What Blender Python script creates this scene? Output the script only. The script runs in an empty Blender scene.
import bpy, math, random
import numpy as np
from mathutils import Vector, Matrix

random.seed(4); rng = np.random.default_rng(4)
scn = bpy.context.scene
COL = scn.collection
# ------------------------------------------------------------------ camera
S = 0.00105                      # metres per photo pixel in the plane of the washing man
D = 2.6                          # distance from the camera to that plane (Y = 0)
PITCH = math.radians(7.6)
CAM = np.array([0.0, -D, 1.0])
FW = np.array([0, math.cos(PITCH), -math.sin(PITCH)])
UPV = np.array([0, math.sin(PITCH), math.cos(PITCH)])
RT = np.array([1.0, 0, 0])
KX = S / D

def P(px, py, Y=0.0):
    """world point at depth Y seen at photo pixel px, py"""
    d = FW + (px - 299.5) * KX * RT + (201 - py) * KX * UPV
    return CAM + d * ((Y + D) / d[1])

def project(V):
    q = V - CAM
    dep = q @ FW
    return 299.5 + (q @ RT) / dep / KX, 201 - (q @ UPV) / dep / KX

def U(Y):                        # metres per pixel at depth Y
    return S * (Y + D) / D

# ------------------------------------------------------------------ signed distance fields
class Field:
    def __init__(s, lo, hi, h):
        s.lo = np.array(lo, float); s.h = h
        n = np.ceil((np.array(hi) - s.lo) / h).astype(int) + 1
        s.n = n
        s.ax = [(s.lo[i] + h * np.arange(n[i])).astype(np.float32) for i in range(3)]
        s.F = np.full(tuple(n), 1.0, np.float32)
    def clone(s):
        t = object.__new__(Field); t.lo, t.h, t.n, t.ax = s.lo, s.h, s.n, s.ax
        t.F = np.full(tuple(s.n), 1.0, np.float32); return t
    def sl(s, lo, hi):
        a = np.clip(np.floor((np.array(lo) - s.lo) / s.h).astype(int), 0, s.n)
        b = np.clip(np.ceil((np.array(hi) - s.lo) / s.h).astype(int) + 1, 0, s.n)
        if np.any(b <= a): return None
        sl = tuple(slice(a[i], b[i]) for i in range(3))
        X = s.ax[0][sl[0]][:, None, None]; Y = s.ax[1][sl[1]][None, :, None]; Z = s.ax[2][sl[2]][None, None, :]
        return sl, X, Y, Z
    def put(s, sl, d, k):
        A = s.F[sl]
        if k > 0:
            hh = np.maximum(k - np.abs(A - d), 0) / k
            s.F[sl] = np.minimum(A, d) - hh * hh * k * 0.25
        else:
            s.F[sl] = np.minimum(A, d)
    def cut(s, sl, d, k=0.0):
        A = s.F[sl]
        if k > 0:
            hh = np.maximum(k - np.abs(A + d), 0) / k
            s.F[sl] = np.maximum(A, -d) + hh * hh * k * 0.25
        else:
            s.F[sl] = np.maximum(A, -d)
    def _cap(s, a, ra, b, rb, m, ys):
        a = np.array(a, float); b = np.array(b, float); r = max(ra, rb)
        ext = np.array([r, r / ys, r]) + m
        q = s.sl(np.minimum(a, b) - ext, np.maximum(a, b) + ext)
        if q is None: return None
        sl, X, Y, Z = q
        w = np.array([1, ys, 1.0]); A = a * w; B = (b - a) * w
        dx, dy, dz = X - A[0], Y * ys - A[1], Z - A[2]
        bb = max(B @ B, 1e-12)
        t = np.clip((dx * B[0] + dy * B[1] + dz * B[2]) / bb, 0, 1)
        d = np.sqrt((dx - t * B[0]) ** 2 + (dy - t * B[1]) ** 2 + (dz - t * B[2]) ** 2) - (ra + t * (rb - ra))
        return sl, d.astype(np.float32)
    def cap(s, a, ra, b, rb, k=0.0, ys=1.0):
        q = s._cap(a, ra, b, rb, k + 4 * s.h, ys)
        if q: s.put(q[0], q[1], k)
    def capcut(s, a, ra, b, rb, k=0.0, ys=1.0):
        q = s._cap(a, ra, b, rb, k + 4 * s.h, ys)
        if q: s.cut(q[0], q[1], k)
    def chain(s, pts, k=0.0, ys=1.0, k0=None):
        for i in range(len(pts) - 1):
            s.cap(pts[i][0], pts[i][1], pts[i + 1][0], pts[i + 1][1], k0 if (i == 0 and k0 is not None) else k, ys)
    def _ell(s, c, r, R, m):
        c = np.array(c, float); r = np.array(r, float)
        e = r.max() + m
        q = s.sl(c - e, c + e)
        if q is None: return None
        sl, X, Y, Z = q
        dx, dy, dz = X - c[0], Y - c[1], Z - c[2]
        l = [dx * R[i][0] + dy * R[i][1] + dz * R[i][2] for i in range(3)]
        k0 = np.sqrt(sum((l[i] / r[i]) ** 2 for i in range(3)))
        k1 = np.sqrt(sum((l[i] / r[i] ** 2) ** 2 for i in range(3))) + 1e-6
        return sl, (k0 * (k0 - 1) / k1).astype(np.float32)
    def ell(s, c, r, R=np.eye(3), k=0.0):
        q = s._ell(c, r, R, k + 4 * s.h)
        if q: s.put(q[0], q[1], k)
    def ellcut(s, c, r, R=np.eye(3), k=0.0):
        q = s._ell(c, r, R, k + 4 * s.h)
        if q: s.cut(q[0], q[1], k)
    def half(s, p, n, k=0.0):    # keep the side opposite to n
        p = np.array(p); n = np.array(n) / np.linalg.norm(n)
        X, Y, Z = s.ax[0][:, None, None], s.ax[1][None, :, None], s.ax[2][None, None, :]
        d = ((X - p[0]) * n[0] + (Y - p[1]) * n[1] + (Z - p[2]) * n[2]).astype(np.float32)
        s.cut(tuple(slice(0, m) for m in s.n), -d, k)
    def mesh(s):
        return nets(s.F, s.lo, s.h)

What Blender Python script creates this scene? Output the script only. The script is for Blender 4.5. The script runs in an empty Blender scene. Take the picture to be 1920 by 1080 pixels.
- - -
Exercise brief >>
Return exactly the lines that run from the top of the listing above to the line containing "return S * (Y + D) / D", please, keeping both end lines and leaving out everything else.

Task solution >>
What Blender Python script creates this scene? Output the script only. The script runs in an empty Blender scene.
import bpy, math, random
import numpy as np
from mathutils import Vector, Matrix

random.seed(4); rng = np.random.default_rng(4)
scn = bpy.context.scene
COL = scn.collection
# ------------------------------------------------------------------ camera
S = 0.00105                      # metres per photo pixel in the plane of the washing man
D = 2.6                          # distance from the camera to that plane (Y = 0)
PITCH = math.radians(7.6)
CAM = np.array([0.0, -D, 1.0])
FW = np.array([0, math.cos(PITCH), -math.sin(PITCH)])
UPV = np.array([0, math.sin(PITCH), math.cos(PITCH)])
RT = np.array([1.0, 0, 0])
KX = S / D

def P(px, py, Y=0.0):
    """world point at depth Y seen at photo pixel px, py"""
    d = FW + (px - 299.5) * KX * RT + (201 - py) * KX * UPV
    return CAM + d * ((Y + D) / d[1])

def project(V):
    q = V - CAM
    dep = q @ FW
    return 299.5 + (q @ RT) / dep / KX, 201 - (q @ UPV) / dep / KX

def U(Y):                        # metres per pixel at depth Y
    return S * (Y + D) / D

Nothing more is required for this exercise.